+++ Dataset entries

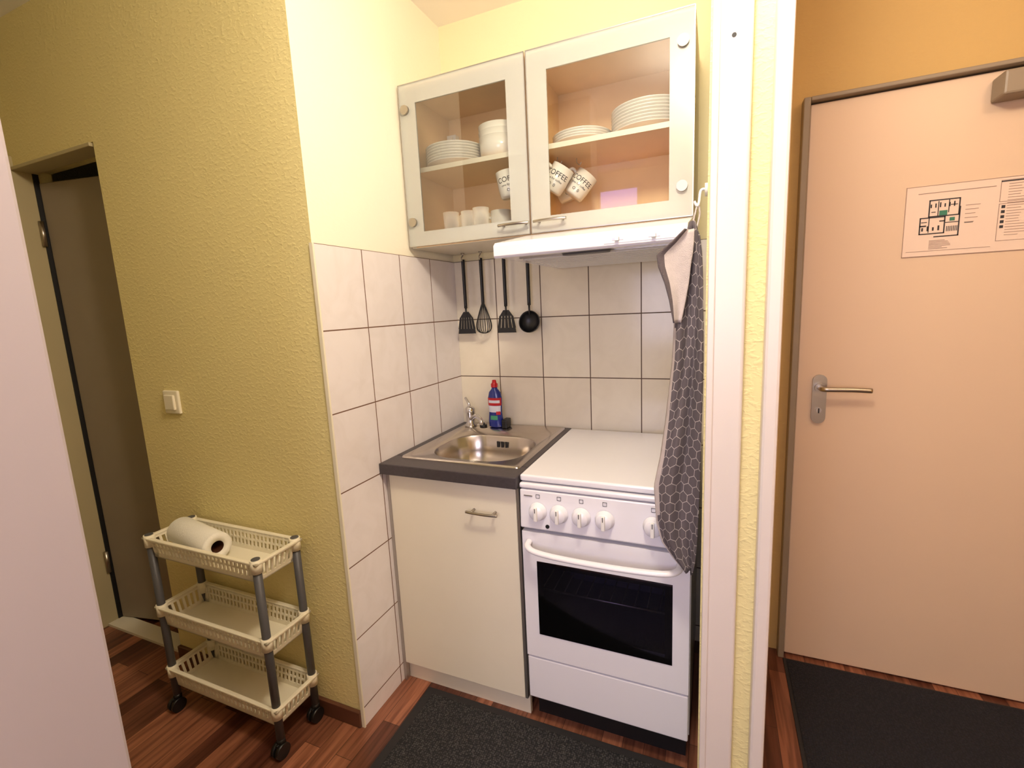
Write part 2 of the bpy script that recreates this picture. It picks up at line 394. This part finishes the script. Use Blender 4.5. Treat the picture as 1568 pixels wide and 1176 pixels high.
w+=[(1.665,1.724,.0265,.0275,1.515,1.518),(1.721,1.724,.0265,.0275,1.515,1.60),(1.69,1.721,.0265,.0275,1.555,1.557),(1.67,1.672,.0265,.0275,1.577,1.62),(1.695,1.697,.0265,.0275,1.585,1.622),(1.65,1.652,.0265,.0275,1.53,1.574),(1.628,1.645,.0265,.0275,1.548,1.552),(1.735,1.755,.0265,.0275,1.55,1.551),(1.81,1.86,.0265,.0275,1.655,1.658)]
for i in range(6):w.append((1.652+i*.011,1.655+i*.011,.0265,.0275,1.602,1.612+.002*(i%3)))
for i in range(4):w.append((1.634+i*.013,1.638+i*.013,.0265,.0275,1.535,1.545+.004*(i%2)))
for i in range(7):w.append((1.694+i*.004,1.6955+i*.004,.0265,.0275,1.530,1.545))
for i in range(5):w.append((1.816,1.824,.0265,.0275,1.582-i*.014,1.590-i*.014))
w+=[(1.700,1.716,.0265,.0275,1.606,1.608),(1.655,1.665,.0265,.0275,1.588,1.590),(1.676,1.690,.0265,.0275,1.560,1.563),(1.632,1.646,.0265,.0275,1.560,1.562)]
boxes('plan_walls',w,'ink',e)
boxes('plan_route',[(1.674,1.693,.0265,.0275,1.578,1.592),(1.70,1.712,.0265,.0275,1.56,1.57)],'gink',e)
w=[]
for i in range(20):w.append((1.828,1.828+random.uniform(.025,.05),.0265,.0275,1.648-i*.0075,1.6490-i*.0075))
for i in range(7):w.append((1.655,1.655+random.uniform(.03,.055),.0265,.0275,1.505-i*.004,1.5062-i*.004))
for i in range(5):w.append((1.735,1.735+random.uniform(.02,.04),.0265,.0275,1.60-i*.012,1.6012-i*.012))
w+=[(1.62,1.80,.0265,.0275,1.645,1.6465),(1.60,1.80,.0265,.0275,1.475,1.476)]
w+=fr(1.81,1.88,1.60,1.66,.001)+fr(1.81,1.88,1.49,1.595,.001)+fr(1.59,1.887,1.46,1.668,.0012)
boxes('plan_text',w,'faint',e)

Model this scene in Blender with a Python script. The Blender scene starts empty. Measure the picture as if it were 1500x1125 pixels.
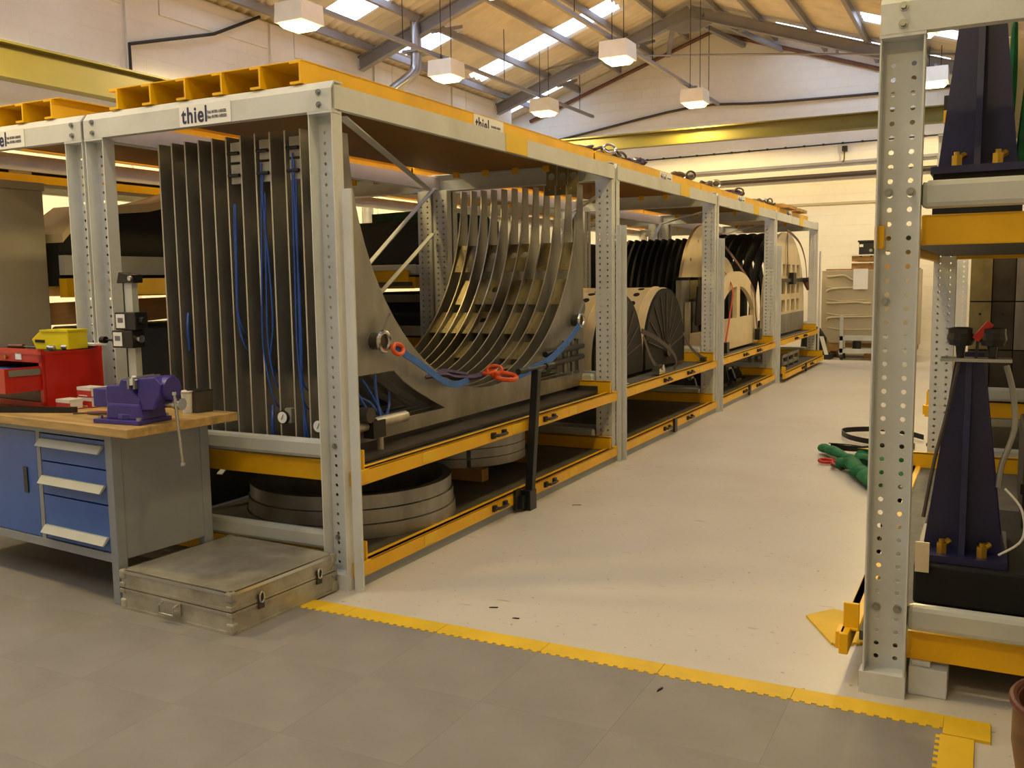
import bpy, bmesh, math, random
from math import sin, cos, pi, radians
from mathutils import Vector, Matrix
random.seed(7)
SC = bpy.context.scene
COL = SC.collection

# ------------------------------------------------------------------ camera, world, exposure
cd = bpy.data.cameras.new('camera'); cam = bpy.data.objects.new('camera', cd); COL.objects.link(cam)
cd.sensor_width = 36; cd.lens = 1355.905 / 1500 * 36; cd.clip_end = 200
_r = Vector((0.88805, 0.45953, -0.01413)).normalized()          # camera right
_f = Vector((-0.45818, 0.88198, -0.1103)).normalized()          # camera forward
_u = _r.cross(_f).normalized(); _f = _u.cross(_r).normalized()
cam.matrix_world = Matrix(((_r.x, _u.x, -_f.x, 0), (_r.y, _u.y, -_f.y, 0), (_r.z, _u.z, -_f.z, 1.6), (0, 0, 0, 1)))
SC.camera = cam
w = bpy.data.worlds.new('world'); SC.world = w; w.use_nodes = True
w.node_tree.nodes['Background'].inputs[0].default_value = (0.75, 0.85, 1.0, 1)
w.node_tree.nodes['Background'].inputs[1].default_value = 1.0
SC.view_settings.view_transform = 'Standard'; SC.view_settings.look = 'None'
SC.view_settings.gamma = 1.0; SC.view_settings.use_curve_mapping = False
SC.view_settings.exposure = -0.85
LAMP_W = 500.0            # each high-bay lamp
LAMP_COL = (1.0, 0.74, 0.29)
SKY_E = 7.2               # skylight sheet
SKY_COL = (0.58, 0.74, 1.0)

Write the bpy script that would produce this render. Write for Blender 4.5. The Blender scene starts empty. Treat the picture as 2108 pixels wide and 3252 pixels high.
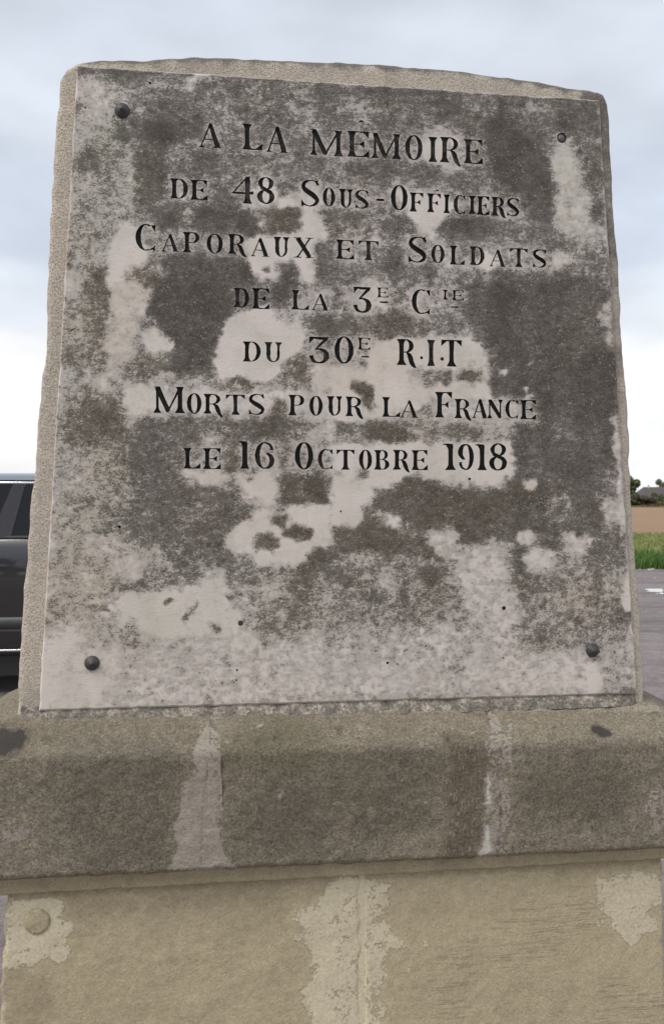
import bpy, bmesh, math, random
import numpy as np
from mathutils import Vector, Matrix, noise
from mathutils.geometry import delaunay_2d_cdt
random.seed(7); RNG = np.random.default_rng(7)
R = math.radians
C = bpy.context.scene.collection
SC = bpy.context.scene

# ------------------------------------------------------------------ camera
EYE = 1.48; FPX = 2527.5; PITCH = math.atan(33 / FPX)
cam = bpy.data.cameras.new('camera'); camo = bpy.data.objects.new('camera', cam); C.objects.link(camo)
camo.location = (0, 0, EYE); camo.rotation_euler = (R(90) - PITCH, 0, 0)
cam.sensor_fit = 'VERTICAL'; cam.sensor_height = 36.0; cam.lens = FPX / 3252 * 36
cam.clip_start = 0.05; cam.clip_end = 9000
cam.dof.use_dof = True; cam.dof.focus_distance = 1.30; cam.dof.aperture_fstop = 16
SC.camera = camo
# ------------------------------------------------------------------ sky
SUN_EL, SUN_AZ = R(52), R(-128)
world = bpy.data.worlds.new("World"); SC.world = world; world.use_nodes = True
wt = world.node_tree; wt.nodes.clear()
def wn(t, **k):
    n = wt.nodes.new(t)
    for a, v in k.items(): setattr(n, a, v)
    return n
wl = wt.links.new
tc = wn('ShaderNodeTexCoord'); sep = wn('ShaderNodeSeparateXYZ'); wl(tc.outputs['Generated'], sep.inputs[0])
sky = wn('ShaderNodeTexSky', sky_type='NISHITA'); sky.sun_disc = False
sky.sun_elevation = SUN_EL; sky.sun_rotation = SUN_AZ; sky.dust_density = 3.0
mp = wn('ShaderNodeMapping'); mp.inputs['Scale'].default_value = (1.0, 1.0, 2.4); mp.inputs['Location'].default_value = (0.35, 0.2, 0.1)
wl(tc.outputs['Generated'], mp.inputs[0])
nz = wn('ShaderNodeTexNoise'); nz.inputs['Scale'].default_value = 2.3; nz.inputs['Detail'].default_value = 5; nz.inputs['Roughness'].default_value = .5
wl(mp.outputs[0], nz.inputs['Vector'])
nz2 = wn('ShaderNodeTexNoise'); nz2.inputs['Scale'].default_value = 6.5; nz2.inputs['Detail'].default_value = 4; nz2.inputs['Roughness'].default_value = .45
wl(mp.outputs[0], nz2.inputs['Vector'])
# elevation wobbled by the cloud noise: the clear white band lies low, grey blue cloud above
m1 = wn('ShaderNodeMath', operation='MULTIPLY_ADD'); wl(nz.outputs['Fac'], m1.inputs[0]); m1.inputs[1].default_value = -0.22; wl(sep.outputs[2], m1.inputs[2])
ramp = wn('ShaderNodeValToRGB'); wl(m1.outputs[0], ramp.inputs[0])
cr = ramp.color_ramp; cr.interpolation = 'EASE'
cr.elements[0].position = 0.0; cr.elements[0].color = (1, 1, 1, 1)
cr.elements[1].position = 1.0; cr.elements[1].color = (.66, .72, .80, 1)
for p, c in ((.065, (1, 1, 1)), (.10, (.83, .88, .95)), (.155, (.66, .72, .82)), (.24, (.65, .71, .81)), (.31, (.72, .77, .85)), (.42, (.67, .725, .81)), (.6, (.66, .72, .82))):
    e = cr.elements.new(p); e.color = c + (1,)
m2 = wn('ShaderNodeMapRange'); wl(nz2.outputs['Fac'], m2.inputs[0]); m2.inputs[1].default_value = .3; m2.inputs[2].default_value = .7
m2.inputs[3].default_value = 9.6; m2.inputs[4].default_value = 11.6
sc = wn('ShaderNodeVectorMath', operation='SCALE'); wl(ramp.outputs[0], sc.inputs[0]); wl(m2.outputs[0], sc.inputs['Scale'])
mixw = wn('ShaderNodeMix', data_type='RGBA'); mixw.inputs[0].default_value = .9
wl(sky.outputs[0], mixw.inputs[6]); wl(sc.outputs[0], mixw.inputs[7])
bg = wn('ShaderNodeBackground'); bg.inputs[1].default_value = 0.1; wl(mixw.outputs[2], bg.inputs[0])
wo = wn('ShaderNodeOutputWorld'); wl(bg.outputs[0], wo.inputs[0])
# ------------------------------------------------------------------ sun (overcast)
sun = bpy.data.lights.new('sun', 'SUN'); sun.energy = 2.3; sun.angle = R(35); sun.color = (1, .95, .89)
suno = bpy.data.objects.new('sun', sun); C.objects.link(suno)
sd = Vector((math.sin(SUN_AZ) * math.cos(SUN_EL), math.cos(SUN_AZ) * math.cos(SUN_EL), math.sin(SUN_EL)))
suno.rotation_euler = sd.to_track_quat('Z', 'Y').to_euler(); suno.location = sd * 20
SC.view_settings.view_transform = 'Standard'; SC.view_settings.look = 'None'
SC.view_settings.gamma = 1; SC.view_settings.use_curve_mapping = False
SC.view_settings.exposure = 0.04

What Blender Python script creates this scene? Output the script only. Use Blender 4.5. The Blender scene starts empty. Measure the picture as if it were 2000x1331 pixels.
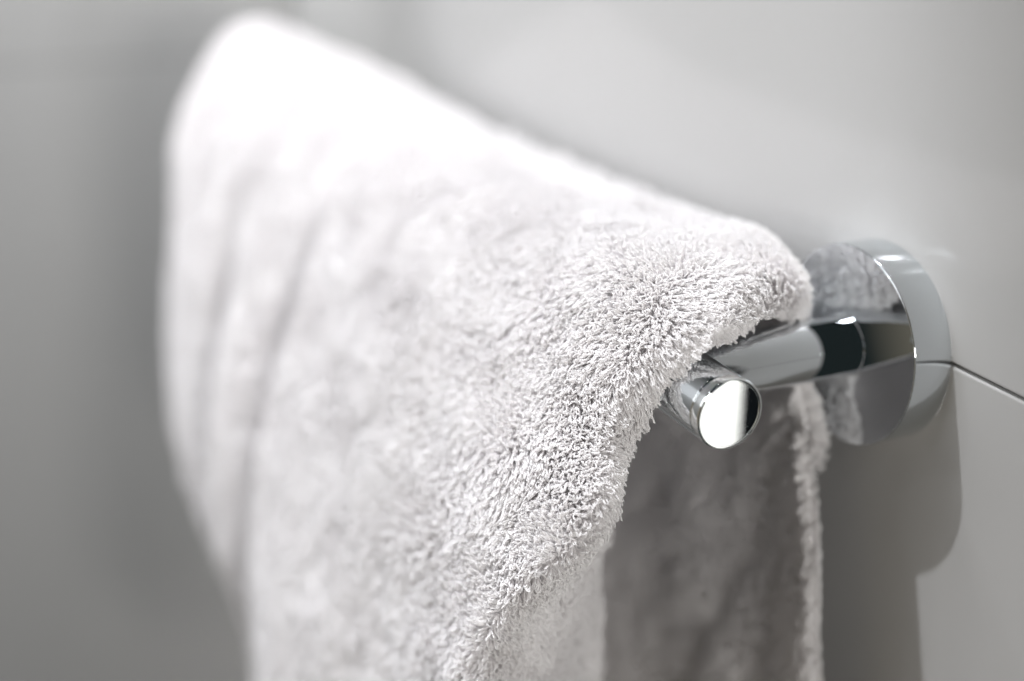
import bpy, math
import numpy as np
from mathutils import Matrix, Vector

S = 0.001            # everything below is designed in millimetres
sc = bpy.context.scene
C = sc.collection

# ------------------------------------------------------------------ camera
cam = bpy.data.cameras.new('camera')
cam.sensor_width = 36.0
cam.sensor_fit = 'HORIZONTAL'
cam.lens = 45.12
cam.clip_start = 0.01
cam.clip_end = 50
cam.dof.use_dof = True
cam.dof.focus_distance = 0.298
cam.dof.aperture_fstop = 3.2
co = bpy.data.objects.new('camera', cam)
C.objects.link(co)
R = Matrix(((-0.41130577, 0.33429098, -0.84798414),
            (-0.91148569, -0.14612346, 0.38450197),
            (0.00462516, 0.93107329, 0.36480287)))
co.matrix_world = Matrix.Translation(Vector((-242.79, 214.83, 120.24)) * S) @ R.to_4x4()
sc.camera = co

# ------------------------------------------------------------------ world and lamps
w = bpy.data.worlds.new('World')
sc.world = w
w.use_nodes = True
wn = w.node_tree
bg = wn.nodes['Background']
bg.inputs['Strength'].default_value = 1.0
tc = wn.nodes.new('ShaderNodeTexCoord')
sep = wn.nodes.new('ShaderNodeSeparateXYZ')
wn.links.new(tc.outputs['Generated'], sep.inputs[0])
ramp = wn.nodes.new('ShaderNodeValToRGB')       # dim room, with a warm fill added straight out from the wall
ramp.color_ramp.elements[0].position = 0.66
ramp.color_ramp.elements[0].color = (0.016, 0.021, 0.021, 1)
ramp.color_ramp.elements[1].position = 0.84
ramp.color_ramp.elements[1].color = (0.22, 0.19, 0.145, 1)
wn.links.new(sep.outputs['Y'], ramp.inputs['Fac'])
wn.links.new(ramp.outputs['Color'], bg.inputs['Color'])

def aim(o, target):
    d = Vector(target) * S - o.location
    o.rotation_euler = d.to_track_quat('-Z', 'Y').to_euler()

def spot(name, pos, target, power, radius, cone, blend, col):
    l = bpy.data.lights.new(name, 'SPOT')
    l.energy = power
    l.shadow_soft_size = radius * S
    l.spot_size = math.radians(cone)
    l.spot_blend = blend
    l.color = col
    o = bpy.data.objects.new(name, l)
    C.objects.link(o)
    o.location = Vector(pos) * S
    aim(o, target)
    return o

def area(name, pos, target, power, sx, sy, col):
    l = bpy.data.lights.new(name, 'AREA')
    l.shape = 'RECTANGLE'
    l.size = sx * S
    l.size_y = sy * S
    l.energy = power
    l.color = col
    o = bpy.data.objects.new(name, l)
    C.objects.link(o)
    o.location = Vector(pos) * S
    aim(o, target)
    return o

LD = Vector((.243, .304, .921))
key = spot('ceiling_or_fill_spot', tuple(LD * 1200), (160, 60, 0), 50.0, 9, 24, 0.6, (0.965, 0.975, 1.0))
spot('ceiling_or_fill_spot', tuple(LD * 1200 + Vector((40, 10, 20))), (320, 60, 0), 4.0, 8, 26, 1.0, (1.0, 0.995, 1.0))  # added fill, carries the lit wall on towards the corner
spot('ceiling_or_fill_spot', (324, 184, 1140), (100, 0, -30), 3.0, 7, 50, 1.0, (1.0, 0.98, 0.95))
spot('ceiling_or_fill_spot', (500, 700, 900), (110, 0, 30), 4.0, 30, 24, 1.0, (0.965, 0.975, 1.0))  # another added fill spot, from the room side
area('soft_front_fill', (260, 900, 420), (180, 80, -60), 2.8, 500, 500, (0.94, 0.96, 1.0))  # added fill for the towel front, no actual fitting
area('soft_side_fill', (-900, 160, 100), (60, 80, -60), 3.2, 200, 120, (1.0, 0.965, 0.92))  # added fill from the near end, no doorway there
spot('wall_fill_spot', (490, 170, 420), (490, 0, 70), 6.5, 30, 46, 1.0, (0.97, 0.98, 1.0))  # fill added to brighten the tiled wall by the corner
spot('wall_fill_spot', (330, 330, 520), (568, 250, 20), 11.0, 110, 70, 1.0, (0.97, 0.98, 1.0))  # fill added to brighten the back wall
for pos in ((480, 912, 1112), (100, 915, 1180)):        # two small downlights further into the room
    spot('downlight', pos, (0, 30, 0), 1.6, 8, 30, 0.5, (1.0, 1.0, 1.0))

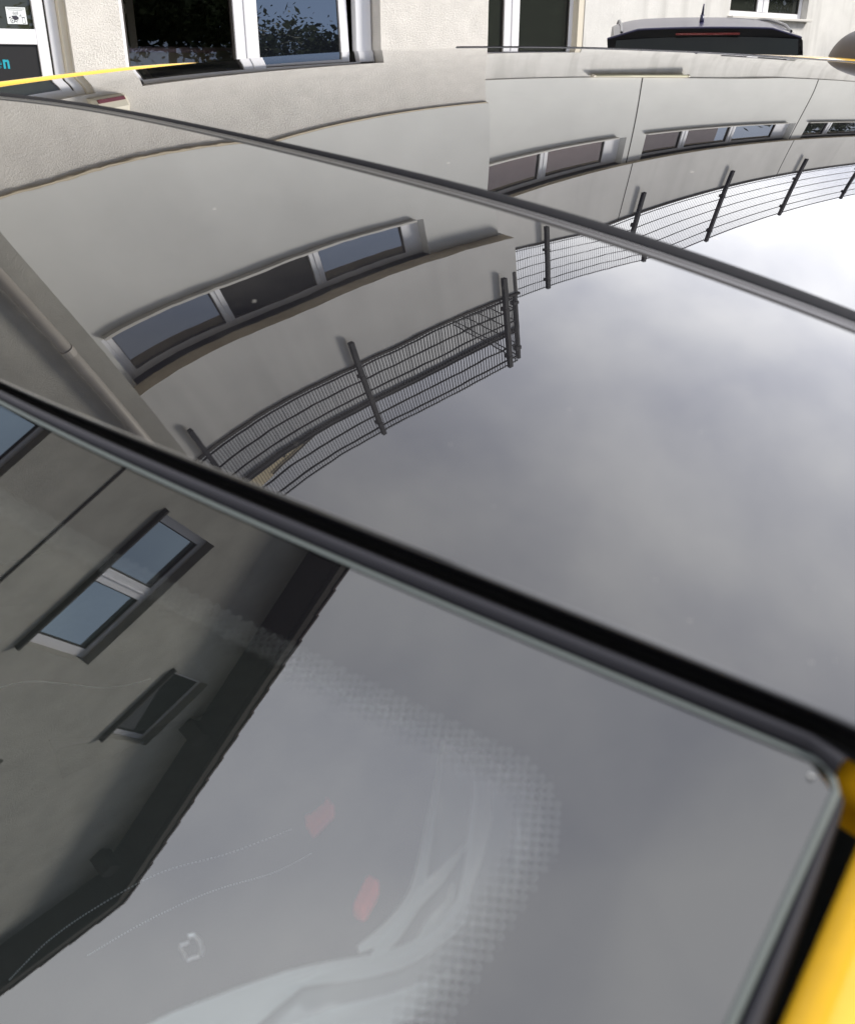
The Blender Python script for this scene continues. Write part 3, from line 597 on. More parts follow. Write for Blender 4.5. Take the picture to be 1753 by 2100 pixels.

++++++

### Given request
Using the data above, set down each line from the line with "Model this scene" to the line with "COL = SC.collection" exactly, both ends included, and leave the pictures behind. Nothing else belongs.

### Task result
Model this scene in Blender with a Python script. The Blender scene starts empty. Measure the picture as if it were 1500x1125 pixels.
import bpy, bmesh, math, random
from math import sin, cos, pi, radians
from mathutils import Vector, Matrix
random.seed(7)
SC = bpy.context.scene
COL = SC.collection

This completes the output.